By Paul Homewood
Finally the media is catching up with the truth about heat pumps!
The cost of running a heat pump in the average home will hit £1,251 this year, which is 27pc more than a traditional boiler.
The bills will soar due to the rising energy price cap, which limits how much suppliers can charge for gas and electricity. It will increase by 54pc from April, meaning the average home will pay £1,971 over a year.
This means gas boilers will cost £400 more to run than previously. But they are still hundreds of pounds cheaper than using a heat pump, new analysis has found.
The cost of heating the average home with a new gas boiler will climb from £584 to £984, according to analysis of Ofgem figures by the Energy and Utilities Alliance, a trade body. Meanwhile the cost of the equivalent amount of heat generated by a heat pump running at the minimum level of efficiency will rise from £919 to £1,251.
This means that homes heated using traditional means, such as a boiler, could save roughly £267 over the course of a year, despite seeing a bigger rise in bills. They would emit around 1,415kg more carbon over the year than heat pump users, the EUA said.
For larger homes the cost difference is even more dramatic.
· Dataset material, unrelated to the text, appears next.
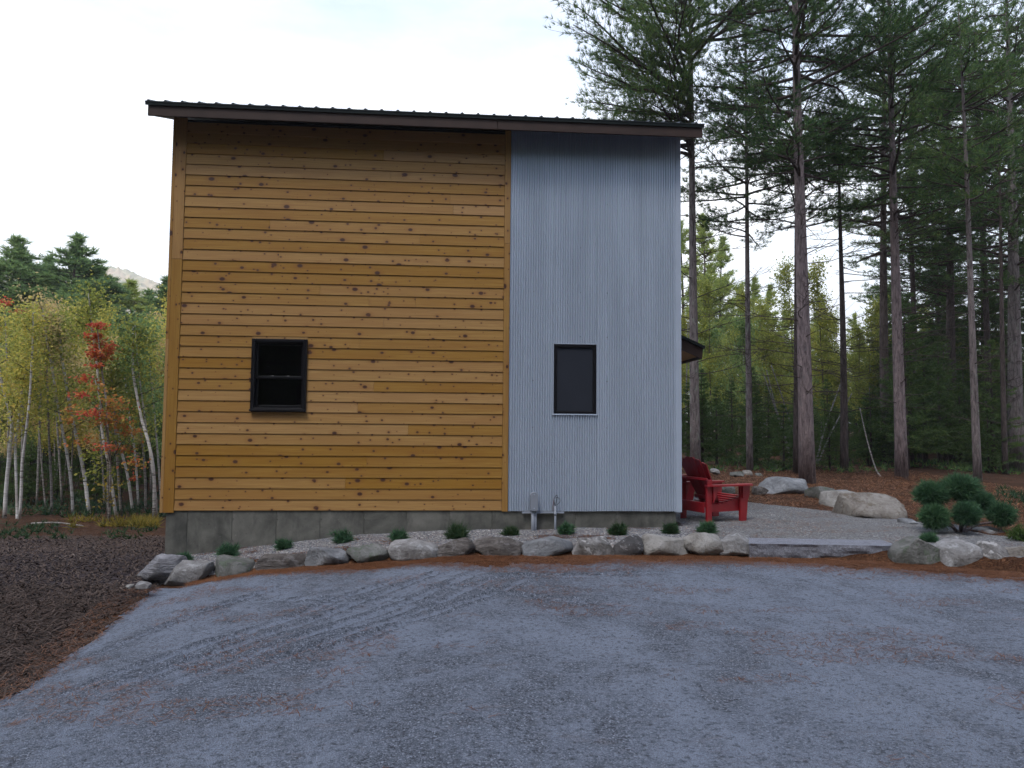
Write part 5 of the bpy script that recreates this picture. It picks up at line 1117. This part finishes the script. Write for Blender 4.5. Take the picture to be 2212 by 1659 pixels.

The cost of running a heat pump over a year in a five-bedroom house will increase from April from £1,301 to £1,773.
Meanwhile, the cost of heating the same house with a gas boiler would increase from £787 to £1,352, some £421 less than a heat pump.
The Prime Minister has vowed to wean British households off natural gas as part of his pledge to hit net zero by 2050. By 2025 builders will be banned from fitting conventional gas boilers in new-build homes. There are also plans to ban the sale of new boilers by 2035 for all households.
To help reach carbon emission targets, the Government wants 600,000 heat pumps to be installed each year by 2028.
But they come at a considerable cost. Purchasing and installing a heat pump can typically cost between £12,000 to £15,000. For older and listed homes it can be much more, with some homeowners incurring costs of more than £50,000 for the insulation, excavation and new radiators necessary for a ground source pump.
Poorly insulated and drafty homes also lower a heat pump’s efficiency, raising running costs and carbon emissions. This means households may have to spend additional money on upgrading to ensure their heat pump runs effectively.
https://www.telegraph.co.uk/money/consumer-affairs/running-heat-pump-hits-1251-27pc-boiler/
There has been a lot of misinformation from the renewable lobby to the effect that running costs are lower for heat pumps. While this may be true when replacing electrical heating, it most certainly is not compared to a gas boiler, as I have long pointed out.
The figures of £984 for gas and £1251 for electric shown in the article correspond closely to mine:
The new OFGEM energy cap is:
Electricity – 28p/KWh
Gas – 7p/KWh
My calculations assume that an average house needs 12,000 KWh for heat; with 85% efficiency a gas boiler would therefore need 14117 KWh, costing £988 pa.
A heat pump working at an average efficiency of 2.7 would use 4444 KWh, costing £1244 pa.
What these calculations miss out however is the provision of hot water. A typical heat pump cannot provide water as hot as a gas boiler, unless run at extremely inefficient levels.
It is therefore likely that homeowners will need to either add an electric immersion heater, which will quadruple the cost of using gas, or have some sort of top up using gas. The latter will not increase running costs, but will add to capital costs, (as of course the immersion tank would).